Favors first saw the dance company herself at Hancher when she was in high school. Before the performance, she was set on becoming a ballerina. Although she did not want to go, her mother took her to Ailey’s performance, and afterwards, she found her worldview changed.
“[The Alvin Ailey American Dance Company] changed my outlook about the kind of dance I wanted to pursue and the kind of person I wanted to become: a real cosmopolitan citizen of the world,” Favors said. “I could see these dancers — I could see so much in them besides their obvious artistry.”
Favors ended up pursuing a more modern style of dance with the company. While Favors no longer dances, she still oversees the choreography and stays involved in rehearsals.
One of the pieces she oversees for the show is Ode by Jamar Roberts. Roberts’ piece deals with gun violence and splits the dancers into an all-women’s cast and an all-men’s cast for the performance.
“It’s an elegy and meditation on a beauty and the fragility of life,” Favors said. “We’re talking about love, about life, but obviously there’s so much going on right now, we’re really talking about how he’s choreographing his or her own way coming at the preciousness of life.”
RELATED: Joy in dance, music coming with Contra-Tiempo, Las Cafeteras
Sarah Daley-Perdomo, a dancer in all three performances, said Ode has become one of her absolute favorite dances.
“From the time that we start in the beginning with me is a really interesting movement that can get overwhelming in the process because it’s just, it’s so much. But the way that [Roberts] does everything together and creates this world, I think, is just so wonderful,” Daley-Perdomo said.
Daley-Perdomo is from South Elgin, Illinois and, like Favors, had a career-changing first experience with Alvin Ailey’s company.
The Illinois native was taken to Chicago with her dance studio to see the company perform, and she said she immediately fell in love. The event became an annual excursion for her and her dance studio until she graduated high school and went to Ailey’s elite B.F.A. program.

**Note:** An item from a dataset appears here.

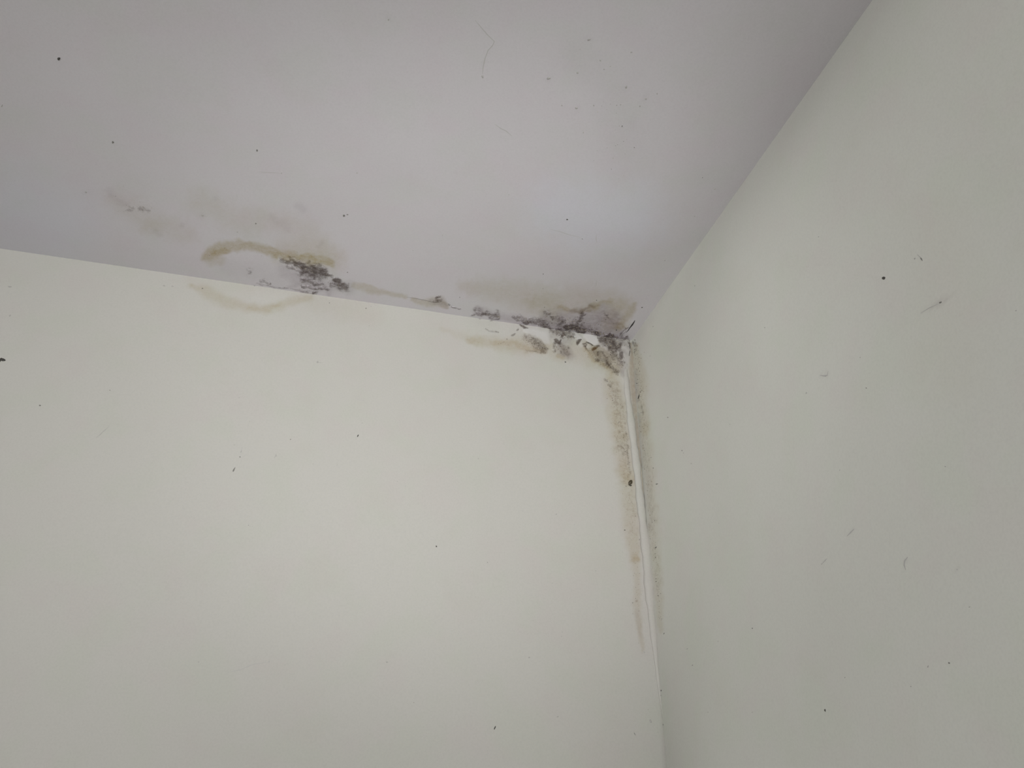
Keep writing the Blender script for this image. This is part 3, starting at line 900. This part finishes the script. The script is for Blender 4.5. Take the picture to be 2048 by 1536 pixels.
# crack in the cove, thread stuck on the ceiling edge, hairs and scratches
strand('crack', [(1252, 665), (1256, 661), (1260, 655), (1264, 650), (1268, 644), (1270, 640)],
       [.3, .9, 1.1, 1.7, 1.2, .3], 'c', CRK, ceiling, .3)
strand('crack', [(1241, 676), (1245, 669), (1250, 664), (1253, 661)], [.2, .4, .45, .3], 'c', D2, ceiling, .3)
strand('crack', [(1172, 685.5), (1177, 686.5), (1182, 688.5), (1187, 691.5)], [.3, .8, .8, .3], 'b', CRK, wall_back, .3)
strand('crack', [(1257, 688), (1258, 696), (1257, 706), (1256, 715)], [.5, 1.0, .8, .3], 'b', CRK, wall_back, .3)
tag(strand('fibre', [(813, 594), (830, 596.5), (848, 600), (862, 603), (872, 605)], [.2, .5, .6, .5, .3], 'c', D2),
    'fine dark fibre stuck along the ceiling edge by the olive smudge', 'fibre')
for pts, w in (([(515, 343), (530, 344), (548, 345), (562, 346)], .45),
               ([(950, 40), (962, 54), (976, 70), (989, 82), (985, 90), (976, 100), (970, 116), (966, 135), (965, 148)], .5),
               ([(990, 246), (1002, 254), (1012, 258), (1024, 268)], .6),
               ([(1100, 447), (1118, 450), (1135, 455), (1160, 460)], .5),
               ([(1192, 452), (1191, 462), (1193, 470)], .4), ([(1193, 553), (1192, 560), (1192, 566)], .45)):
    strand('hairline', pts, w, 'c', THR, ceiling, .15)
for pts, w in (([(192, 876), (200, 870), (208, 862), (219, 853)], .6),
               ([(455, 1345), (480, 1340), (505, 1329), (538, 1324)], .5),
               ([(706, 792), (716, 800), (726, 801), (735, 808)], .5),
               ([(712, 796), (720, 792), (718, 800)], .4),
               ([(630, 724), (637, 725), (645, 726)], .6),
               ([(484, 892), (483, 900), (481, 912)], .5), ([(484, 915), (490, 911), (494, 906)], .35),
               ([(548, 916), (551, 912), (553, 907)], .7),
               ([(971, 661), (980, 664), (990, 665.5), (997, 666)], .6),
               ([(1283, 1297), (1287, 1304), (1289, 1309)], .5)):
    strand('scratch', pts, w, 'b', THR if w < .6 else D3, wall_back, .15)
for pts, w in (([(1840, 510), (1846, 516), (1850, 523)], .6),
               ([(1642, 751), (1650, 752), (1656, 751), (1658, 742)], .8),
               ([(1842, 627), (1860, 616), (1878, 608)], .5),
               ([(1692, 1072), (1700, 1064), (1706, 1058)], .9),
               ([(1814, 1114), (1808, 1122), (1807, 1130), (1810, 1140)], .9),
               ([(1642, 1128), (1648, 1121), (1652, 1117)], .7)):
    strand('scratch', pts, w, 'r', THR, wall_right, .15)


# fine mould spots scattered through the stains: far too many to tell apart
def spots(s, areas, mats, seed):
    rnd = random.Random(seed)
    for name, mat, share in mats:
        V, F = [], []
        for pts, count, smin, smax in areas:
            for _ in range(int(count * share)):
                i = rnd.randrange(len(pts) - 1) if len(pts) > 1 else 0
                a, b = pts[i], pts[min(i + 1, len(pts) - 1)]
                k = rnd.random()
                w = a[2] + (b[2] - a[2]) * k
                x = a[0] + (b[0] - a[0]) * k + rnd.gauss(0, .5) * w
                y = a[1] + (b[1] - a[1]) * k + rnd.gauss(0, .5) * w
                p, ax, bx = frame(x, y, rnd.uniform(-90, 90), s)
                n = NRM[s]
                st = surf_offset(p, s)
                p = p + n * (st - .00002)
                l = rnd.uniform(smin, smax) * (1.5 if rnd.random() < .1 else 1)
                m = 6
                n0 = len(V)
                for j in range(m):
                    t = 2 * math.pi * j / m
                    f = rnd.uniform(.7, 1.2)
                    V.append(p + ax * (math.cos(t) * l / 2 * f) + bx * (math.sin(t) * l / 2 * f * .65))
                V.append(p + n * (l * .00012))
                for j in range(m):
                    F.append((n0 + j, n0 + (j + 1) % m, n0 + m))
        me = bpy.data.meshes.new(name)
        me.from_pydata([tuple(v) for v in V], [], F)
        me.materials.append(mat)
        o = bpy.data.objects.new(name, me)
        COL.objects.link(o)
        o.parent = ROOT[s]
        tag(o, kind='stuff')


SP1 = flat_material('mould_spot_dark', (.12, .10, .085), .8)
SP2 = flat_material('mould_spot_brown', (.27, .235, .18), .8)
TWO = (('mould_spots', SP1, .4), ('mould_spots', SP2, .6))
spots('b', [([(1172, 700, 7), (1196, 712, 14), (1222, 732, 14)], 110, 1.0, 2.6),
            ([(1105, 668, 8), (1145, 672, 9)], 50, 1.0, 2.6), ([(1112, 690, 10), (1134, 702, 10)], 60, 1.0, 2.4),
            ([(1050, 682, 8), (1088, 694, 9)], 50, 1.0, 2.2), ([(1205, 684, 10), (1240, 690, 12)], 60, 1.2, 3.0),
            ([(960, 676, 8), (1050, 694, 7)], 22, .8, 1.8), ([(1238, 710, 8), (1250, 750, 6)], 26, 1.0, 2.4),
            ([(1216, 762, 6), (1230, 800, 12), (1240, 850, 12), (1246, 900, 12)], 150, .8, 2.0),
            ([(1246, 900, 12), (1256, 980, 12), (1264, 1060, 11), (1272, 1140, 8), (1278, 1230, 6)], 150, .7, 1.8)], TWO, 5)
spots('c', [([(590, 530, 8), (640, 545, 12), (690, 575, 8)], 60, 1.0, 2.6), ([(600, 565, 10), (650, 574, 10)], 24, .9, 2.2),
            ([(1095, 640, 12), (1150, 650, 16), (1225, 650, 18)], 120, .9, 2.4), ([(1130, 654, 5), (1185, 663, 4), (1240, 674, 4)], 70, 1.2, 3.2),
            ([(1035, 636, 4), (1090, 648, 6)], 30, 1, 2.4), ([(950, 622, 5), (1002, 634, 4)], 24, 1, 2.4),
            ([(412, 508, 7), (470, 492, 7), (545, 503, 8), (600, 516, 8)], 40, .8, 1.8),
            ([(235, 395, 22), (300, 430, 20)], 14, .8, 1.8), ([(1190, 190, 60), (1250, 300, 50)], 26, .8, 2.0)], TWO, 6)
spots('r', [([(1271, 690, 4), (1278, 760, 8), (1286, 840, 9), (1294, 940, 8), (1304, 1040, 8), (1314, 1160, 7), (1320, 1240, 5)], 230, .8, 2.0),
            ([(1275, 700, 8), (1286, 790, 12)], 40, .8, 2.2)], TWO, 7)


# insects
def empty(name, p):
    e = bpy.data.objects.new(name, None)
    e.empty_display_size = .005
    e.location = p
    COL.objects.link(e)
    return e


def under(child, par):
    child.parent = par
    child.location = child.location - par.location


BUG = flat_material('insect_shell', (.052, .042, .022), .38, .3, 2500)
BUG2 = flat_material('insect_dark', (.030, .028, .022), .5, .4, 2500)
p0 = Vector(hit(1260.5, 966, 'b')) + NRM['b'] * surf_offset(Vector(hit(1260.5, 966, 'b')), 'b')
bug = tag(empty('insect', p0), 'tiny dark brown oval insect on the stained wall beside the caulk bead', 'insect')
for o in (blob('body', 1261, 964.5, 10, 7.6, -68, 'b', BUG, thick=.8, shape=.35, seed=3, segs=24, rings=8),
          blob('head', 1258.6, 969.2, 4.4, 3.4, 50, 'b', BUG, thick=.8, shape=.2, seed=4, segs=16, rings=5),
          strand('leg', [(1257.5, 967.5), (1259.3, 970.2), (1261, 971.2), (1263.2, 970.4)], [.9, 1.3, 1.4, 1.0], 'b', BUG2)):
    under(o, bug)
p0 = Vector(hit(2, 720, 'b')) + NRM['b'] * surf_offset(Vector(hit(2, 720, 'b')), 'b')
bug2 = tag(empty('insect', p0), 'black pointed insect on the back wall, cut off by the left photo edge', 'insect')
for o in (blob('body', 5.5, 720, 12, 5.6, 4, 'b', BUG2, thick=.7, shape=.7, seed=6, segs=24, rings=8),
          blob('head', -4, 719, 11, 8, 10, 'b', BUG2, thick=.7, shape=.3, seed=7, segs=20, rings=6),
          strand('leg', [(1, 720), (0.5, 723), (-1, 725)], [.8, .8, .4], 'b', BUG2),
          strand('leg', [(2, 719), (3.2, 716.6), (4, 716)], [.7, .7, .3], 'b', BUG2)):
    under(o, bug2)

Daley-Perdomo went from the B.F.A. program to the Ailey II group to the main company by 2011 and has been working with the Alvin Ailey American Dance Company ever since. She said her dance company forms a unique relationship with the audience.
“The more energy that we get from the audience, that fires us up,” Daley-Perdomo said. “I think that that’s a really beautiful relationship that I don’t know if all companies share.”
George De La Peña is a dance professor at the UI and starred in the film Nijinski. He said he believes the company is internationally well-known for a reason.
“The company is very exciting, and they’re going to be bringing very interesting work,” De La Peña said. “We are all very excited that they are coming.”